> _Raw data_
Begin
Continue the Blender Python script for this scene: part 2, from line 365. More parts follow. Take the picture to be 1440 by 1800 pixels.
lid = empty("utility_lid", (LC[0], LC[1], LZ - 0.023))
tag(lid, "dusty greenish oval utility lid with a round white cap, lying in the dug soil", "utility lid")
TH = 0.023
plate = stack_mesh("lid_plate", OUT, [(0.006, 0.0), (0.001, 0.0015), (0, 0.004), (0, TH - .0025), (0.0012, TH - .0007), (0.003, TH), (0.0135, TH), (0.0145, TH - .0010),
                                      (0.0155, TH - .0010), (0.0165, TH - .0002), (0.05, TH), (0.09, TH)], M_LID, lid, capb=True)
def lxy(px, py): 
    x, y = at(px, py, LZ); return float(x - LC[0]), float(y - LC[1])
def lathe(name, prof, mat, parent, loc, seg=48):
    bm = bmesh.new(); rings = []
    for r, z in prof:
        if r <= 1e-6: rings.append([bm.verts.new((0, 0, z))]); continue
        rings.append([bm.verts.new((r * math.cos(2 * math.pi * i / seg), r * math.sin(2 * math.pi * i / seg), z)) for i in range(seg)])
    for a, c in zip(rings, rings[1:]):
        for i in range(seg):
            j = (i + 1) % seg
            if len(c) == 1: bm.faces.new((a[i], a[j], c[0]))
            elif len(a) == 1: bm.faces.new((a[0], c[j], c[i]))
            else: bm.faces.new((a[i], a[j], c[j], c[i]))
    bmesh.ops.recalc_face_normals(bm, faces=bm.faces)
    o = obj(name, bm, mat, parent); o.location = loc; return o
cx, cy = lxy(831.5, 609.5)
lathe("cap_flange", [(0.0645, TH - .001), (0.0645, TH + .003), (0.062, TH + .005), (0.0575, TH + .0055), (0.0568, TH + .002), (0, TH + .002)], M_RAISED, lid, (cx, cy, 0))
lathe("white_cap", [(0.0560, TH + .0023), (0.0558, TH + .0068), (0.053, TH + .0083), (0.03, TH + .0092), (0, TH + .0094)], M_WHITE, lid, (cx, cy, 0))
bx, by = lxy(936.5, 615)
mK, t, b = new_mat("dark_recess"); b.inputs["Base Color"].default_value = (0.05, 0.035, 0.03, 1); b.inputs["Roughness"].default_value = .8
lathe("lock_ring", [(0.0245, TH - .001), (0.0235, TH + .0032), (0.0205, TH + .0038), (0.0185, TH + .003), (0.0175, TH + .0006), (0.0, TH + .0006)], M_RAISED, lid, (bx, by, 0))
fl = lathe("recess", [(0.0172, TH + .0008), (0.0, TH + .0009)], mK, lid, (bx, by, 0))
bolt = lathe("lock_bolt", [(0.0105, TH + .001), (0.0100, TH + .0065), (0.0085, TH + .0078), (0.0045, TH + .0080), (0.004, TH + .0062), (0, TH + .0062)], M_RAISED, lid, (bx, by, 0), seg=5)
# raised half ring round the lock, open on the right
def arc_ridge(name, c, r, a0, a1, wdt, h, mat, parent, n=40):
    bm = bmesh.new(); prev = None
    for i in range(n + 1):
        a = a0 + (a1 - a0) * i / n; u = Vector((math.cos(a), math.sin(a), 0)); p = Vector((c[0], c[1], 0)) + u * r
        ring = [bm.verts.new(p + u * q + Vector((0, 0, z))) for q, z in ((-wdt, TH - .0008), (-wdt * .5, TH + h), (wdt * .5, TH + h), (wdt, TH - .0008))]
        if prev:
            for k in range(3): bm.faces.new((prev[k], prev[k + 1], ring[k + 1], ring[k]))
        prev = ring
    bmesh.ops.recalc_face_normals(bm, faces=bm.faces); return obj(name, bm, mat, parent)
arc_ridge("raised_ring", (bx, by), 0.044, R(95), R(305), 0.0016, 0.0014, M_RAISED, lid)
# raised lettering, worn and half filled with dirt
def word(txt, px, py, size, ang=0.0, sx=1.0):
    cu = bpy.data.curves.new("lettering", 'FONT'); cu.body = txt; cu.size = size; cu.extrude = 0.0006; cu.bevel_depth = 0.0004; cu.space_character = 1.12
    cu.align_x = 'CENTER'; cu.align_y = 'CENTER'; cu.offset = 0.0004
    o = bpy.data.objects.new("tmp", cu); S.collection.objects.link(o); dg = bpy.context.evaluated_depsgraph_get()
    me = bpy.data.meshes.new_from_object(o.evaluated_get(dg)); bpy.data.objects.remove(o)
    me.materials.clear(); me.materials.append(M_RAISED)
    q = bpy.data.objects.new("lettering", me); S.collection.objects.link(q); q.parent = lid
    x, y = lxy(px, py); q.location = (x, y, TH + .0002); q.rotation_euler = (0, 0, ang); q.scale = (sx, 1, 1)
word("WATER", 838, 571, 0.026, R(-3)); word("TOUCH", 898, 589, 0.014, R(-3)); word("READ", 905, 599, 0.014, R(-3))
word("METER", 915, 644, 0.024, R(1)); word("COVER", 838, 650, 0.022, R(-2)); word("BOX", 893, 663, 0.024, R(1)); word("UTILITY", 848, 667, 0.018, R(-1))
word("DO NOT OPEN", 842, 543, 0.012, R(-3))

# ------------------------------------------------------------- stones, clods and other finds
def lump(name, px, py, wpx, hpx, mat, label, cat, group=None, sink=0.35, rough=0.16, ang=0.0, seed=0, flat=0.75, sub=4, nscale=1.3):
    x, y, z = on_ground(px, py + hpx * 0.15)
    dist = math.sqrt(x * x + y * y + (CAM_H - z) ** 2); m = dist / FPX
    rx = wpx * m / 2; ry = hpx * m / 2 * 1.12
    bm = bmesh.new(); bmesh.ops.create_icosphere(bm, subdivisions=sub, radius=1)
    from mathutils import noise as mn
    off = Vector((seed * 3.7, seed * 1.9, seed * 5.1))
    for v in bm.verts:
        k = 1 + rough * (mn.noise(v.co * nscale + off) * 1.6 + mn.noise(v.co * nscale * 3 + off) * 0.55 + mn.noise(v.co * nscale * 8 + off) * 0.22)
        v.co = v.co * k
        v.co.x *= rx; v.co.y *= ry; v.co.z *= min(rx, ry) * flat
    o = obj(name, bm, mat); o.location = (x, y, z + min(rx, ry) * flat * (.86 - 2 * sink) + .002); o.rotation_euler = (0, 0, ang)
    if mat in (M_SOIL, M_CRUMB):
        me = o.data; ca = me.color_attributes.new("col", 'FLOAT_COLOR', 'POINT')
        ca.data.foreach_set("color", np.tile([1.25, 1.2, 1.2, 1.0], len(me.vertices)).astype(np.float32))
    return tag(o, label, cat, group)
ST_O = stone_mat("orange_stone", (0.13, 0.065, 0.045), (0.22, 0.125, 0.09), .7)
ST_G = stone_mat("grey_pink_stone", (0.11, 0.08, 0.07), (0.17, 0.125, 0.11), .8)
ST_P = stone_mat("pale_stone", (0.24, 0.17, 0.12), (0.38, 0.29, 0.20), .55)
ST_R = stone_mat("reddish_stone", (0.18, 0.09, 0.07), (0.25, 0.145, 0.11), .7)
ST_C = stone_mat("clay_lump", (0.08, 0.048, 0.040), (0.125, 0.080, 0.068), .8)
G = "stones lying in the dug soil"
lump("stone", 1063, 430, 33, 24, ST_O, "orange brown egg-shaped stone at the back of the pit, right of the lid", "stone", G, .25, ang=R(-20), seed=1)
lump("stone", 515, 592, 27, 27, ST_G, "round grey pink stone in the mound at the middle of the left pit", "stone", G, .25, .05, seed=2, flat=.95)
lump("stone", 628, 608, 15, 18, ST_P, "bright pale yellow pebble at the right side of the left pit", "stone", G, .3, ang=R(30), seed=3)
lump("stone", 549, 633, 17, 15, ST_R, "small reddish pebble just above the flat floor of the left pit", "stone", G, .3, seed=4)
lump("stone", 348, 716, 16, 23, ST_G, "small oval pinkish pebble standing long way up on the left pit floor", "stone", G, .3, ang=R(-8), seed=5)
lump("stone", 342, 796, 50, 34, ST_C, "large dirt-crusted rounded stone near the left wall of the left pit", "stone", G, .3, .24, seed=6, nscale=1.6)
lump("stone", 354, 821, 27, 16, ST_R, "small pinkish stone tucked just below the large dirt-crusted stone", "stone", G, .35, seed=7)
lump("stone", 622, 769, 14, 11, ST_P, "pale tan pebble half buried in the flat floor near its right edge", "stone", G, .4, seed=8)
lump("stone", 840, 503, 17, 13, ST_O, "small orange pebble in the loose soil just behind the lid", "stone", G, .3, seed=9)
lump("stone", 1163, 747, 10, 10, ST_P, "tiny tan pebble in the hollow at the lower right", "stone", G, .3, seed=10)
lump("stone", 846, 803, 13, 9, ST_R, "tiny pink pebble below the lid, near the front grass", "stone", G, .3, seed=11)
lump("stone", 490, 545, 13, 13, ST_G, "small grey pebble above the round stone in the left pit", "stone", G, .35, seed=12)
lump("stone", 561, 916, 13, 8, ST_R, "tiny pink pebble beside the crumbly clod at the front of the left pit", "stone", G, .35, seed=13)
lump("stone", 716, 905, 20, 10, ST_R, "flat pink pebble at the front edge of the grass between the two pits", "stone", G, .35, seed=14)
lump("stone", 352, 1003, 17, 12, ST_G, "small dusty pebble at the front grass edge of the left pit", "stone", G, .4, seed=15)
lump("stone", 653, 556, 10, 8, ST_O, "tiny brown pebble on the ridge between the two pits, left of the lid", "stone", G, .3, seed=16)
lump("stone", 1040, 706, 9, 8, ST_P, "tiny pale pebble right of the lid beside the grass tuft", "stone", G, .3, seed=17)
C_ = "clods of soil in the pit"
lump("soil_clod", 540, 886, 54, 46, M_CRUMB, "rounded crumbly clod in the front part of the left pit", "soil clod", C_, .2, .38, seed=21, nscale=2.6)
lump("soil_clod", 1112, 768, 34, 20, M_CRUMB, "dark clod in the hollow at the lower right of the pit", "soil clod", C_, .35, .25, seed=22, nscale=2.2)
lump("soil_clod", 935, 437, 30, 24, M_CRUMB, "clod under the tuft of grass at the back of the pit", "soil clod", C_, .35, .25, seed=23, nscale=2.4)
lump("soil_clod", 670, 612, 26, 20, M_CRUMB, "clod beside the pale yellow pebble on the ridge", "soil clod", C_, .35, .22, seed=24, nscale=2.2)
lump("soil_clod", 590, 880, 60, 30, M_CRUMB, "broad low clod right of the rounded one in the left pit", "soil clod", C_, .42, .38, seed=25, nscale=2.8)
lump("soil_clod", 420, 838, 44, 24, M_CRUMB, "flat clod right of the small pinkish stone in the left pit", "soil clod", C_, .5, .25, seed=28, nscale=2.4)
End
> _Task to carry out_
Find each line that has the word "part", then copy it out.

> _Written answer_
Continue the Blender Python script for this scene: part 2, from line 365. More parts follow. Take the picture to be 1440 by 1800 pixels.
lump("soil_clod", 540, 886, 54, 46, M_CRUMB, "rounded crumbly clod in the front part of the left pit", "soil clod", C_, .2, .38, seed=21, nscale=2.6)